■ **AIM**:
Locate the string "scene" in the listing below. Copy every line where it is found.
Start of RAW DATA
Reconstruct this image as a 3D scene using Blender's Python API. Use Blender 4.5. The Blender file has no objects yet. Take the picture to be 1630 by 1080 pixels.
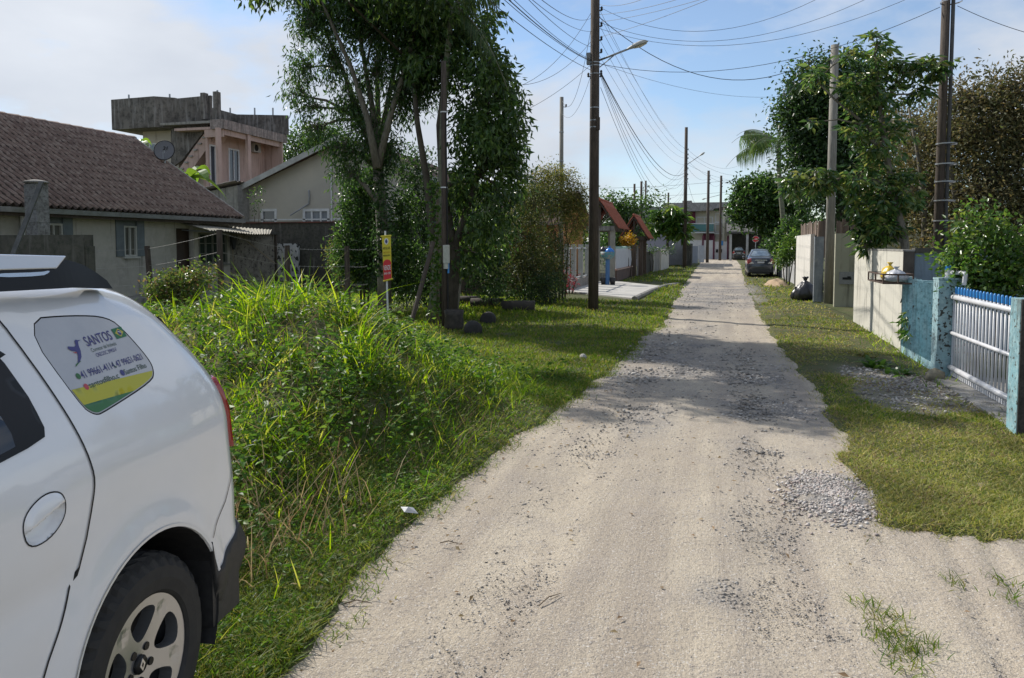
import bpy, math, random
import numpy as np
from mathutils import Vector, Matrix
from mathutils.geometry import delaunay_2d_cdt
R_ = math.radians
random.seed(7); rng = np.random.default_rng(7)
sc = bpy.context.scene
col = sc.collection
# ------------------------------------------------------------ camera, sky, sun, exposure
FP, PPX, PPY, HZ, VPX, EYE = 1200., 815., 463., 391., 1150., 1.68
pitch = math.atan((PPY-HZ)/FP); yaw = math.atan((VPX-PPX)/(FP/math.cos(pitch)))
cd = bpy.data.cameras.new('camera'); cam = bpy.data.objects.new('camera', cd); col.objects.link(cam)
cd.sensor_width = 36; cd.lens = FP/1630*36; cd.shift_y = -(540-PPY)/1630; cd.clip_end = 3000; cd.clip_start = .05
cam.location = (0, 0, EYE); cam.rotation_euler = (R_(90)-pitch, 0, yaw)
sc.camera = cam
SUN_EL, SUN_AZ = 40., -61.       # azimuth from the road axis (+Y), positive towards +X
w = bpy.data.worlds.new('World'); sc.world = w; w.use_nodes = True
nt = w.node_tree; nt.nodes.clear()
def wn(t, **k):
    n = nt.nodes.new(t)
    for a, b in k.items(): setattr(n, a, b)
    return n
wl = nt.links.new
sky = wn('ShaderNodeTexSky', sky_type='NISHITA', sun_disc=False, sun_elevation=R_(SUN_EL), sun_rotation=R_(SUN_AZ), air_density=1.0, dust_density=.12, ozone_density=3.2)
tcw = wn('ShaderNodeTexCoord'); mpw = wn('ShaderNodeMapping'); mpw.inputs['Scale'].default_value = (1, 1, 2.2); mpw.inputs['Location'].default_value = (9.1, .7, 2.2)
nz = wn('ShaderNodeTexNoise'); nz.inputs['Scale'].default_value = 1.9; nz.inputs['Detail'].default_value = 9; nz.inputs['Roughness'].default_value = .55; nz.inputs['Distortion'].default_value = .15
nz2 = wn('ShaderNodeTexNoise'); nz2.inputs['Scale'].default_value = 3.4; nz2.inputs['Detail'].default_value = 6
cr = wn('ShaderNodeValToRGB'); cr.color_ramp.elements[0].position = .44; cr.color_ramp.elements[1].position = .57
cr.color_ramp.elements[0].color = (.10, .10, .10, 1); cr.color_ramp.elements[1].color = (.95, .95, .95, 1)
cc = wn('ShaderNodeMix', data_type='RGBA'); cc.inputs[6].default_value = (2.9, 3.25, 3.9, 1); cc.inputs[7].default_value = (6.8, 7.0, 7.3, 1)
mx = wn('ShaderNodeMix', data_type='RGBA')
bg = wn('ShaderNodeBackground'); bg.inputs['Strength'].default_value = .125
wo = wn('ShaderNodeOutputWorld')
wl(tcw.outputs['Generated'], mpw.inputs['Vector']); wl(mpw.outputs[0], nz.inputs['Vector']); wl(mpw.outputs[0], nz2.inputs['Vector'])
wl(nz.outputs['Fac'], cr.inputs[0]); wl(cr.outputs[0], mx.inputs[0]); wl(sky.outputs[0], mx.inputs[6])
wl(nz2.outputs['Fac'], cc.inputs[0]); wl(cc.outputs[2], mx.inputs[7]); wl(mx.outputs[2], bg.inputs['Color']); wl(bg.outputs[0], wo.inputs[0])
sd = bpy.data.lights.new('sun', 'SUN'); sun = bpy.data.objects.new('sun', sd); col.objects.link(sun)
sd.energy = 4.9; sd.angle = R_(.55); sd.color = (1, .945, .86)
_s = Vector((math.sin(R_(SUN_AZ))*math.cos(R_(SUN_EL)), math.cos(R_(SUN_AZ))*math.cos(R_(SUN_EL)), math.sin(R_(SUN_EL))))
sun.rotation_euler = _s.to_track_quat('Z', 'Y').to_euler()
sc.view_settings.view_transform = 'Standard'; sc.view_settings.look = 'None'; sc.view_settings.exposure = 0.2; sc.view_settings.gamma = 1
sc.cycles.max_bounces = 6; sc.cycles.transparent_max_bounces = 8; sc.cycles.use_denoising = True

# ------------------------------------------------------------ measuring helpers (photo pixel + one known plane -> point in the world)
def ray(px, py):
    cx, cy = (px-PPX)/FP, -(py-PPY)/FP
    a, b, c = cx, math.cos(pitch)+cy*math.sin(pitch), -math.sin(pitch)+cy*math.cos(pitch)
    co, si = math.cos(yaw), math.sin(yaw)
    return Vector((co*a-si*b, si*a+co*b, c))
def GP(px, py, z=0.):
    d = ray(px, py); return Vector((0, 0, EYE))+d*((z-EYE)/d.z)
def XP(px, py, x):
    d = ray(px, py); return Vector((0, 0, EYE))+d*(x/d.x)
def YP(px, py, y):
    d = ray(px, py); return Vector((0, 0, EYE))+d*(y/d.y)
# ------------------------------------------------------------ materials
MAT = {}
def rgb(h):
    if isinstance(h, str):
        v = [int(h[i:i+2], 16)/255 for i in (0, 2, 4)]
        return tuple(c/12.92 if c < .04045 else ((c+.055)/1.055)**2.4 for c in v)
    return h
def material(name, c1, c2=None, c3=None, scale=3., rough=.8, metal=0., bump=0., bscale=None, stretch=(1, 1, 1), spec=.5, coat=0., streak=None, streak_amt=0., detail=6, contrast=(.35, .65), speck=None, speck_scale=60, speck_cut=.62, obj=True):
    if name in MAT: return MAT[name]
    m = bpy.data.materials.new(name); m.use_nodes = True; t = m.node_tree; b = t.nodes['Principled BSDF']; L = t.links.new
    c1 = rgb(c1); b.inputs['Roughness'].default_value = rough; b.inputs['Metallic'].default_value = metal
    b.inputs['Specular IOR Level'].default_value = spec; b.inputs['Coat Weight'].default_value = coat; b.inputs['Coat Roughness'].default_value = .04
    tc = t.nodes.new('ShaderNodeTexCoord'); mp = t.nodes.new('ShaderNodeMapping'); mp.inputs['Scale'].default_value = stretch
    L(tc.outputs['Object'], mp.inputs['Vector'])
    def noise(sc_, d=detail, src=mp):
        n = t.nodes.new('ShaderNodeTexNoise'); n.inputs['Scale'].default_value = sc_; n.inputs['Detail'].default_value = d; n.inputs['Roughness'].default_value = .62
        L(src.outputs[0], n.inputs['Vector']); return n
    def ramp(src, a, c):
        r = t.nodes.new('ShaderNodeMapRange'); r.inputs[1].default_value = a; r.inputs[2].default_value = c; L(src, r.inputs[0]); return r.outputs[0]
    def mix(f, A, B):
        n = t.nodes.new('ShaderNodeMix'); n.data_type = 'RGBA'; L(f, n.inputs[0])
        for i, v in ((6, A), (7, B)):
            if isinstance(v, tuple): n.inputs[i].default_value = (*v[:3], 1)
            else: L(v, n.inputs[i])
        return n.outputs[2]
    b.inputs['Base Color'].default_value = (*c1, 1); out = c1
    if c2 is not None: out = mix(ramp(noise(scale).outputs['Fac'], *contrast), c1, rgb(c2))
    if c3 is not None: out = mix(ramp(noise(scale*4.3).outputs['Fac'], .45, .7), out, rgb(c3))
    if streak is not None:
        m2 = t.nodes.new('ShaderNodeMapping'); m2.inputs['Scale'].default_value = (5, 5, .45); L(tc.outputs['Object'], m2.inputs['Vector'])
        n = noise(1.3, 5, m2); out = mix(ramp(n.outputs['Fac'], .62-streak_amt*.3, .8-streak_amt*.25), out, rgb(streak))
    if speck is not None:
        out = mix(ramp(noise(speck_scale, 2).outputs['Fac'], speck_cut, speck_cut+.05), out, rgb(speck))
    if not isinstance(out, tuple): L(out, b.inputs['Base Color'])
    if bump > 0:
        n = noise(bscale or scale*6, 6); bp = t.nodes.new('ShaderNodeBump'); bp.inputs['Strength'].default_value = min(1, bump); bp.inputs['Distance'].default_value = .02
        L(n.outputs['Fac'], bp.inputs['Height']); L(bp.outputs[0], b.inputs['Normal'])
    MAT[name] = m; return m
def leafmat(name, cols, trans=.45, rough=.45, tcol=None, spec=.5):
    if name in MAT: return MAT[name]
    m = bpy.data.materials.new(name); m.use_nodes = True; t = m.node_tree; b = t.nodes['Principled BSDF']; L = t.links.new; o = t.nodes['Material Output']
    g = t.nodes.new('ShaderNodeNewGeometry'); r = t.nodes.new('ShaderNodeValToRGB'); r.color_ramp.interpolation = 'LINEAR'
    els = r.color_ramp.elements
    while len(els) < len(cols): els.new(.5)
    for i, c in enumerate(cols): els[i].position = i/(len(cols)-1); els[i].color = (*rgb(c), 1)
    L(g.outputs['Random Per Island'], r.inputs[0])
    tcn = t.nodes.new('ShaderNodeTexCoord'); nn = t.nodes.new('ShaderNodeTexNoise'); nn.inputs['Scale'].default_value = 1.4; nn.inputs['Detail'].default_value = 3
    L(tcn.outputs['Object'], nn.inputs['Vector'])
    hv = t.nodes.new('ShaderNodeHueSaturation'); mr = t.nodes.new('ShaderNodeMapRange'); mr.inputs[1].default_value = .3; mr.inputs[2].default_value = .7; mr.inputs[3].default_value = .65; mr.inputs[4].default_value = 1.35
    L(nn.outputs['Fac'], mr.inputs[0]); L(mr.outputs[0], hv.inputs['Value']); L(r.outputs[0], hv.inputs['Color']); L(hv.outputs[0], b.inputs['Base Color'])
    b.inputs['Roughness'].default_value = rough; b.inputs['Specular IOR Level'].default_value = spec
    tr = t.nodes.new('ShaderNodeBsdfTranslucent'); ms = t.nodes.new('ShaderNodeMixShader'); ms.inputs[0].default_value = trans
    h2 = t.nodes.new('ShaderNodeHueSaturation'); h2.inputs['Value'].default_value = 1.9; h2.inputs['Saturation'].default_value = 1.1; h2.inputs['Hue'].default_value = .485
    L(hv.outputs[0], h2.inputs['Color']); L(h2.outputs[0], tr.inputs['Color']); L(b.outputs[0], ms.inputs[1]); L(tr.outputs[0], ms.inputs[2]); L(ms.outputs[0], o.inputs['Surface'])
    MAT[name] = m; return m
# ------------------------------------------------------------ objects
ORG = {}
def link(o, parent=None):
    col.objects.link(o)
    if parent is not None: o.parent = parent
    return o
def tag(o, label=None, cat=None, group=None, kind=None):
    for k, v in (('label', label), ('category', cat), ('group', group), ('kind', kind)):
        if v: o[k] = v
    return o
def thing(name, label, cat, loc=(0, 0, 0), group=None, rz=0.):
    o = bpy.data.objects.new(name, None); o.empty_display_size = .2; link(o); o.location = loc; o.rotation_euler = (0, 0, rz)
    ORG[o.name] = Vector(loc) if rz == 0 else None
    return tag(o, label, cat, group)
def mesh_obj(name, V, F, mats, parent=None, smooth=False, mi=None, at=None):
    """at = origin (world) for a top-level mesh; a child takes its parent's origin."""
    o_ = ORG.get(parent.name) if parent is not None else (Vector(at) if at is not None else Vector((0, 0, 0)))
    V = np.asarray([tuple(v) for v in V] if not isinstance(V, np.ndarray) else V, dtype=float)
    if o_ is not None: V = V-np.array(o_)
    me = bpy.data.meshes.new(name)
    if isinstance(F, np.ndarray):
        n, k = F.shape
        me.vertices.add(len(V)); me.vertices.foreach_set('co', V.astype(np.float32).ravel())
        me.loops.add(n*k); me.loops.foreach_set('vertex_index', F.astype(np.int32).ravel())
        me.polygons.add(n); me.polygons.foreach_set('loop_start', np.arange(0, n*k, k, dtype=np.int32)); me.update(calc_edges=True)
    else:
        me.from_pydata([tuple(v) for v in V], [], [tuple(f) for f in F])
    for m in (mats if isinstance(mats, (list, tuple)) else [mats]): me.materials.append(m)
    if mi is not None: me.polygons.foreach_set('material_index', np.asarray(mi, dtype=np.int32))
    if smooth: me.polygons.foreach_set('use_smooth', np.ones(len(me.polygons), dtype=bool))
    me.update()
    o = bpy.data.objects.new(name, me); link(o, parent)
    ORG[o.name] = o_
    if parent is None and o_ is not None: o.location = o_
    return o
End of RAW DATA
■ **ANSWER TO THIS TASK**:
Reconstruct this image as a 3D scene using Blender's Python API. Use Blender 4.5. The Blender file has no objects yet. Take the picture to be 1630 by 1080 pixels.
sc = bpy.context.scene